Above, the granite De Ternay grave is in the foreground at Trinity Churchyard (facing west). Original Smith Photographer, Newport 1902 by Susan White Design, 2010

by Anita Rafael

Supplement to “From Ruin to Restoration” history of the Hunter House in the 2020 Newport Harbor Guide

Between the north side of Trinity Episcopal Church and an iron picket fence, you will find the massive granite tablestone of an 18th century knight. Inscribed in Latin, it marks the grave of a French Catholic Chevalier of the Order of Malta, Charles Henry Louis d’Arsac de Ternay. America owes a great deal to this man, for vessels under his admiralty carried some 6,200 French officers and soldiers across the Atlantic in 1780 to support the new nation’s battle for independence.

 

After a week long illness, de Ternay succumbed to typhus on December 15, 1780, only six months after he disembarked on this island. Then just 57 years old, he was unmarried and childless—as obedience to celibacy, a part of the three monastic vows he pledged on becoming a knight with the Catholic lay order. With full military honors from the French and American forces he was put to rest in the Anglican burial ground because there were no Roman Catholic churchyards in Newport at that time.

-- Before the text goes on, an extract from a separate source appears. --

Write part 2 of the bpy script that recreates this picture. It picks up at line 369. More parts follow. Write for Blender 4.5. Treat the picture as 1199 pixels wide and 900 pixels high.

Translation: Under this stone, erected in 1873, lies Carolus Ludouicus d’Arsac de Ternay who died in 1780. Under the nearby church portico is the original monument that was moved and is restored and protected. Photo RI Historical Cemeteries

Several years later, the original memorial, a slab of black Egyptian marble with carved gilded lettering, commissioned by King Louis XVI, was removed from the site for preservation. Trinity’s parishioners gave it a place of honor inside the church vestibule. 

 

Almost a century after the interment, the precise location of de Ternay’s remains had to be archaeologically reconfirmed before the granite tablestone you see now could be installed in 1873.